Input rows:
────

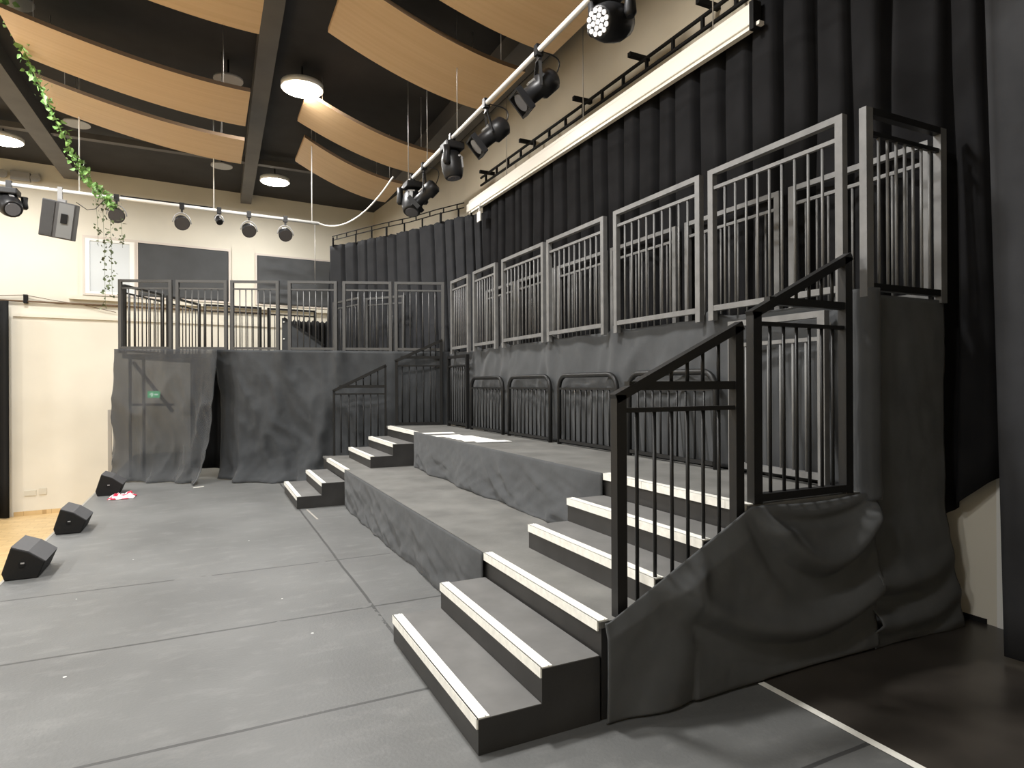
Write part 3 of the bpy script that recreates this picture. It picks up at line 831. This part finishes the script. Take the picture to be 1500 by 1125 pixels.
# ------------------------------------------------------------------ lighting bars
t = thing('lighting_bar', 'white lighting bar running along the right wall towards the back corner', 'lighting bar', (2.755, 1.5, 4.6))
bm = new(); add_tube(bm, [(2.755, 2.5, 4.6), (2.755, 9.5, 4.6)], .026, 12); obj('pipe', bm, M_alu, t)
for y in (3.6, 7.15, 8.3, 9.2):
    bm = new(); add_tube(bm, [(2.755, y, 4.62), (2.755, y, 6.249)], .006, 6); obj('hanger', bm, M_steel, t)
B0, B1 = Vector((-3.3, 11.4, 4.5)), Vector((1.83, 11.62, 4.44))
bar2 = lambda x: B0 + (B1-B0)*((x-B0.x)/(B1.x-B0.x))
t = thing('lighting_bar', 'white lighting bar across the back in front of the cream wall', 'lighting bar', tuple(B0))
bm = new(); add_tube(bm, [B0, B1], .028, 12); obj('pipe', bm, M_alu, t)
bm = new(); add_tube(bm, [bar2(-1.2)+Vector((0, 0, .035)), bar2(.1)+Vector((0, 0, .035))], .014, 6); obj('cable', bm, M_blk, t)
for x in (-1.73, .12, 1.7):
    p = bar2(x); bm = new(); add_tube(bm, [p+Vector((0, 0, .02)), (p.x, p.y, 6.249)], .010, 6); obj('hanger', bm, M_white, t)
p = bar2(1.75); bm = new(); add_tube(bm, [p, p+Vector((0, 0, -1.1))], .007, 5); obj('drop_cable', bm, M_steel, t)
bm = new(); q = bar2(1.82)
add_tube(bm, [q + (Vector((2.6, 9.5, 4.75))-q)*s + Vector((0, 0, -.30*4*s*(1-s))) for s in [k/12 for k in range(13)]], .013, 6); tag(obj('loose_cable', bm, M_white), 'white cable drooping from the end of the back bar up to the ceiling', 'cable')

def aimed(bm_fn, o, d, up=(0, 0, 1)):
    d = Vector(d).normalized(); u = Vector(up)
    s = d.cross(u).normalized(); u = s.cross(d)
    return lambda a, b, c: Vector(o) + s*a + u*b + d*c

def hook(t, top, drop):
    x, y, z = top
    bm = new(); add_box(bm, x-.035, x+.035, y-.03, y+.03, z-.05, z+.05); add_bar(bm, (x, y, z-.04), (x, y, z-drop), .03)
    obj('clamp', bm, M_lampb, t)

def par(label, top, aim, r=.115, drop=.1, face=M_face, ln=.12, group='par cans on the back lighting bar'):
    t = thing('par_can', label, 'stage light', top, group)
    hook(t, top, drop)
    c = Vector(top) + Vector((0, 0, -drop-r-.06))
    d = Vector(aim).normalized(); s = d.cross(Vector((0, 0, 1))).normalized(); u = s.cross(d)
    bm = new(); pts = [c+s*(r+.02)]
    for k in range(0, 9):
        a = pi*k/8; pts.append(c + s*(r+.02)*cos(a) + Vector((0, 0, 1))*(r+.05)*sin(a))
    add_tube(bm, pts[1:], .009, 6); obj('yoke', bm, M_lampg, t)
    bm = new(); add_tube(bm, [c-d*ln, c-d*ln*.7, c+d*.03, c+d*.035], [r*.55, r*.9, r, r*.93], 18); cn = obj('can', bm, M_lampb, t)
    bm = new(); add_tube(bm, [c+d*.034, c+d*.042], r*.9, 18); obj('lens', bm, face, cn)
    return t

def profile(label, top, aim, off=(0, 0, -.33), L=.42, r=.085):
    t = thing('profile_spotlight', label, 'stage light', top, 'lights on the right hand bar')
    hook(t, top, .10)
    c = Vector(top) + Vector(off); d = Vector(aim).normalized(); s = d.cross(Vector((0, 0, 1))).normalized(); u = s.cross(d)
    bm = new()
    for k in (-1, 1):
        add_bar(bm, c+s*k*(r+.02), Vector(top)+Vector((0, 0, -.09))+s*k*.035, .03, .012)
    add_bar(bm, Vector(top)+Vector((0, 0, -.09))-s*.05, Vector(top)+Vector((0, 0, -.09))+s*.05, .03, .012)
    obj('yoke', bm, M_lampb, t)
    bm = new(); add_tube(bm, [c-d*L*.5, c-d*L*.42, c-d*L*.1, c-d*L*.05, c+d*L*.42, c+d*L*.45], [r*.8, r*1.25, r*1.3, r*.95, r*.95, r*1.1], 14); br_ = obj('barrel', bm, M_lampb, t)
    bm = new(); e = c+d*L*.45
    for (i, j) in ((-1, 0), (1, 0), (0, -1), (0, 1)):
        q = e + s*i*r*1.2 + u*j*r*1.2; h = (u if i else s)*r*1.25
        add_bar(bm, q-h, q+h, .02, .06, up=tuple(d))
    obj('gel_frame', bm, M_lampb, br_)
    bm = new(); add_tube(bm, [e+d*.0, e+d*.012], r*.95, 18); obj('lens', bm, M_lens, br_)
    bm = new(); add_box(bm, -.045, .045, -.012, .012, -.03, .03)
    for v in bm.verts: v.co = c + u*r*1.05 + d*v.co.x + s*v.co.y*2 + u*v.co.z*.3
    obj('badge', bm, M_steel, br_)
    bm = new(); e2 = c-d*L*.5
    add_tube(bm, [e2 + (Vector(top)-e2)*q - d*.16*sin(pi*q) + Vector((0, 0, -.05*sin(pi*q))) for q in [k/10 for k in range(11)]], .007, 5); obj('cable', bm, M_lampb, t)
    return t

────

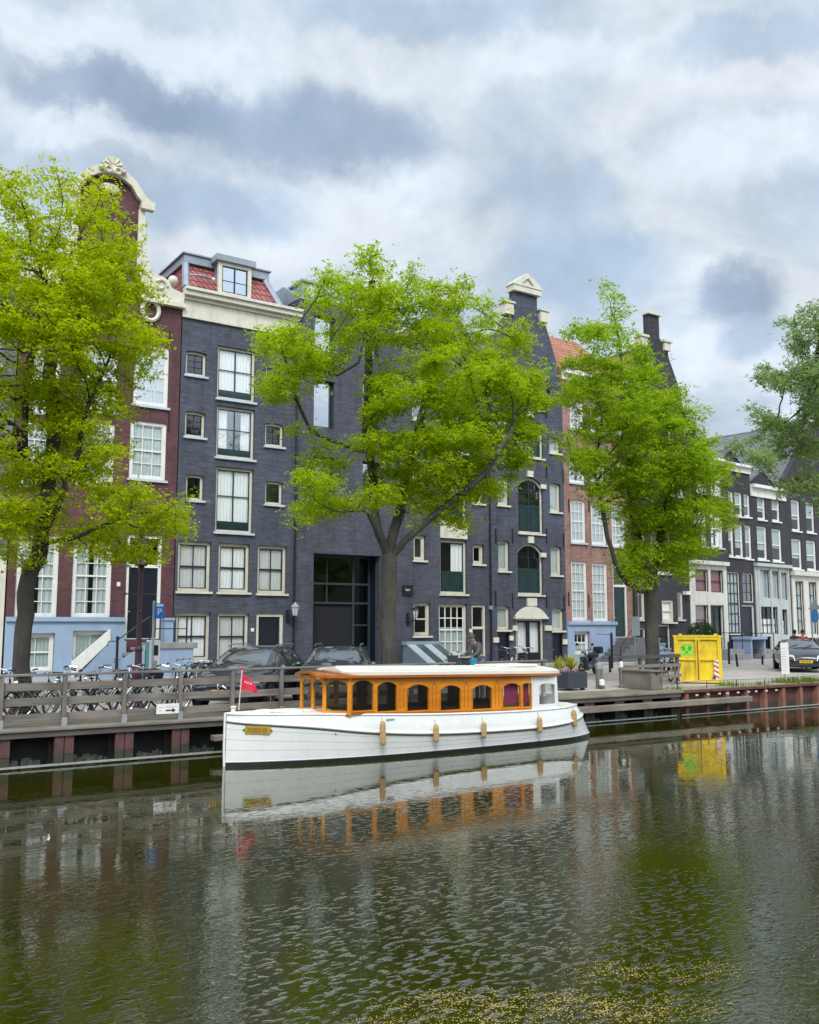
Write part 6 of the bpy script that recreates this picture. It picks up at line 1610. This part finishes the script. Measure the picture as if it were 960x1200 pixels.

────

Stated exercise:
Your answer should be one number: how many lines of the listing include the word "Write".

Task result:
2